▸ What this task involves: Each line containing the word "from" must be reported.

▸ Source material:
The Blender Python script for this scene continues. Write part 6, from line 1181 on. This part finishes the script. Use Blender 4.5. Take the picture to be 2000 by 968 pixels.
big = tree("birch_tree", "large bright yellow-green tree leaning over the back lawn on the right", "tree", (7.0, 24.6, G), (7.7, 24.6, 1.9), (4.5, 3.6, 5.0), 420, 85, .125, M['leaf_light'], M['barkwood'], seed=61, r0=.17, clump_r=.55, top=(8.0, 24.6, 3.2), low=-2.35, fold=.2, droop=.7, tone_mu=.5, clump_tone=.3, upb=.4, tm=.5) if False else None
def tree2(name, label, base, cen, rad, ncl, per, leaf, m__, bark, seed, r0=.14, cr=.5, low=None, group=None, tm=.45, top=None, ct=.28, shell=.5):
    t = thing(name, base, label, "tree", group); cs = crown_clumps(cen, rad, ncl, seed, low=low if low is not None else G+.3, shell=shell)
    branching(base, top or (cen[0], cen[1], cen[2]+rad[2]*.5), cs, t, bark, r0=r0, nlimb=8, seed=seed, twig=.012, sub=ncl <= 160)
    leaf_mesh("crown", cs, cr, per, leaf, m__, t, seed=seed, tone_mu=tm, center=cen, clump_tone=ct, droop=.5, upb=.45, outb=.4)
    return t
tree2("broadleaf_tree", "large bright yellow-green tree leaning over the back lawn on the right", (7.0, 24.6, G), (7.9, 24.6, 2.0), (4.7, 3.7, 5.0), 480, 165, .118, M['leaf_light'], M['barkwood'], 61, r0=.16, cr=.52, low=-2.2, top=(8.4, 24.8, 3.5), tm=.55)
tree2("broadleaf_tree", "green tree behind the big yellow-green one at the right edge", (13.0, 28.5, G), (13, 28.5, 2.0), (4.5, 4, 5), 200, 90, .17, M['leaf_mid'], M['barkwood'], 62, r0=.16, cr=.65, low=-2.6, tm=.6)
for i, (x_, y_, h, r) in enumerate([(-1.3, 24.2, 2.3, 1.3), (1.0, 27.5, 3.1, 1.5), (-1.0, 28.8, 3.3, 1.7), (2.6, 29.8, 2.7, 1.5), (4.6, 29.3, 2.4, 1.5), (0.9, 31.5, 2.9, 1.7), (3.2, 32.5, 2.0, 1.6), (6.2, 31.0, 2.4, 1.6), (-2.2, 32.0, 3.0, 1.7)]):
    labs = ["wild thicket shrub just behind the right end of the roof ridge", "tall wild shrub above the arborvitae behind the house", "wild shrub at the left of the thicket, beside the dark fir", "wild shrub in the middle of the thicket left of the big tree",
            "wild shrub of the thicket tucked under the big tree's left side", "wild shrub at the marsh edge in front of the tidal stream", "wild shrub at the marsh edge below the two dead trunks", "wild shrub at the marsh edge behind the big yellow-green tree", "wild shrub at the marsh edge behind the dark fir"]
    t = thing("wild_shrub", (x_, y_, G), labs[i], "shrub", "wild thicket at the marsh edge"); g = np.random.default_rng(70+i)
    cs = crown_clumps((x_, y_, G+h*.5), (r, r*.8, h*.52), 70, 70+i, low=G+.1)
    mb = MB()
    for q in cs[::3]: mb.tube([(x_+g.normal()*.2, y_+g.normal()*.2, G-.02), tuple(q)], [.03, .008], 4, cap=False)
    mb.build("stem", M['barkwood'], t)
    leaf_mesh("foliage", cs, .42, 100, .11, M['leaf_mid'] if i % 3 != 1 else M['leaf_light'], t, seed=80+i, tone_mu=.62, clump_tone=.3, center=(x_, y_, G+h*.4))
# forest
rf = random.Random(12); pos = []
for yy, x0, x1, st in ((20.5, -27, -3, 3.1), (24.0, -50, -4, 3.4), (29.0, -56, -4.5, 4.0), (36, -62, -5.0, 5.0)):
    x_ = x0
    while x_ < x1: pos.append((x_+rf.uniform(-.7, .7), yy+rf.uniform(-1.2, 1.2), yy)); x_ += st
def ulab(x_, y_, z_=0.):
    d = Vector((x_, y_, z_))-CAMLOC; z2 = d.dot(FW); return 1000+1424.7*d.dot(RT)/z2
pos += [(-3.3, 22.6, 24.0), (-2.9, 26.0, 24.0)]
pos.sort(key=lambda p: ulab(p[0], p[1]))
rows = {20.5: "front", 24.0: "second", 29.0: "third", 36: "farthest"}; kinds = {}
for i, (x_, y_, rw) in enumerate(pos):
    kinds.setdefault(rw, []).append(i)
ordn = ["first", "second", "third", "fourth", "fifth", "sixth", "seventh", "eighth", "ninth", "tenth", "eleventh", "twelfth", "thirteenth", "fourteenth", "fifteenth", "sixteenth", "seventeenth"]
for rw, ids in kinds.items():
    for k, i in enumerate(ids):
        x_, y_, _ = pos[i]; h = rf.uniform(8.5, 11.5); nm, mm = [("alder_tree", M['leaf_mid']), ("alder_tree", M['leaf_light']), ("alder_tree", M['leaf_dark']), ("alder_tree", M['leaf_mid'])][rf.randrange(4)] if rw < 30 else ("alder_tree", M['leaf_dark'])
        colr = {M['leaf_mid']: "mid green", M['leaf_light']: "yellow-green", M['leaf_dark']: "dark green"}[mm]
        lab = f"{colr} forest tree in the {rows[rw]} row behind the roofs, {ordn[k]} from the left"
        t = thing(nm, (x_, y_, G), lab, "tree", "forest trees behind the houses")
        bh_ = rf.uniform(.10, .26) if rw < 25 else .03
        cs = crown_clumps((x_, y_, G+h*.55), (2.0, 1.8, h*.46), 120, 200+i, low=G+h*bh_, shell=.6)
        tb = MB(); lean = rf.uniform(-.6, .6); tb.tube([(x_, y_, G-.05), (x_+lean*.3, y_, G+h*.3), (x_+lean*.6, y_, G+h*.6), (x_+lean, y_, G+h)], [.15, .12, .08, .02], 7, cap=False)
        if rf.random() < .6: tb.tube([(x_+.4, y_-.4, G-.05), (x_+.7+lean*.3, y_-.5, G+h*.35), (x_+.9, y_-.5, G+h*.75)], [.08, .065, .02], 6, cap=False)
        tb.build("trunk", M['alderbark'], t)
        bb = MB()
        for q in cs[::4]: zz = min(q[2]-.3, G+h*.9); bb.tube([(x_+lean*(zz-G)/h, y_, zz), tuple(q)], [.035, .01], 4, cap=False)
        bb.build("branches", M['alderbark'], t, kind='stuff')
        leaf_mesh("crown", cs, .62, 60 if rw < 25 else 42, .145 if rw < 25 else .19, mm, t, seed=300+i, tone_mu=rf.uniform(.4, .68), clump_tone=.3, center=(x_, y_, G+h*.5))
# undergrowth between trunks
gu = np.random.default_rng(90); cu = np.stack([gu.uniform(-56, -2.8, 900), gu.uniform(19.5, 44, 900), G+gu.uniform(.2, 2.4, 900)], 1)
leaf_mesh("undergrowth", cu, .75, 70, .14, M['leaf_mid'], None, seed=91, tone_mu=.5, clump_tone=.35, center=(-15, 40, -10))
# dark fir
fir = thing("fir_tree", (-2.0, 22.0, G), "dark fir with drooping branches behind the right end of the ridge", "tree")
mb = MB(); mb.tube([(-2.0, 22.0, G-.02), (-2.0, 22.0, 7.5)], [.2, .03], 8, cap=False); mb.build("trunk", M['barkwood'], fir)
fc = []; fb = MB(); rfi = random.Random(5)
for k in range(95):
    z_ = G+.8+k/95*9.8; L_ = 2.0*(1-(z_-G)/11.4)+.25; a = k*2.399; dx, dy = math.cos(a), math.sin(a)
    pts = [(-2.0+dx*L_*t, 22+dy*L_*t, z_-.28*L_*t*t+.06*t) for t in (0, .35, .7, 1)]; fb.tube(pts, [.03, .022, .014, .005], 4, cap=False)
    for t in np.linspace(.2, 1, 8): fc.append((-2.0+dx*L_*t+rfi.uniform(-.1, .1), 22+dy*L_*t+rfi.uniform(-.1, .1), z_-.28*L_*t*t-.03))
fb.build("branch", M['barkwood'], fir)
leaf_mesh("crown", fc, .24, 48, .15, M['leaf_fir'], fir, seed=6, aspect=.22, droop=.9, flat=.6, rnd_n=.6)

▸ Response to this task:
The Blender Python script for this scene continues. Write part 6, from line 1181 on. This part finishes the script. Use Blender 4.5. Take the picture to be 2000 by 968 pixels.
        lab = f"{colr} forest tree in the {rows[rw]} row behind the roofs, {ordn[k]} from the left"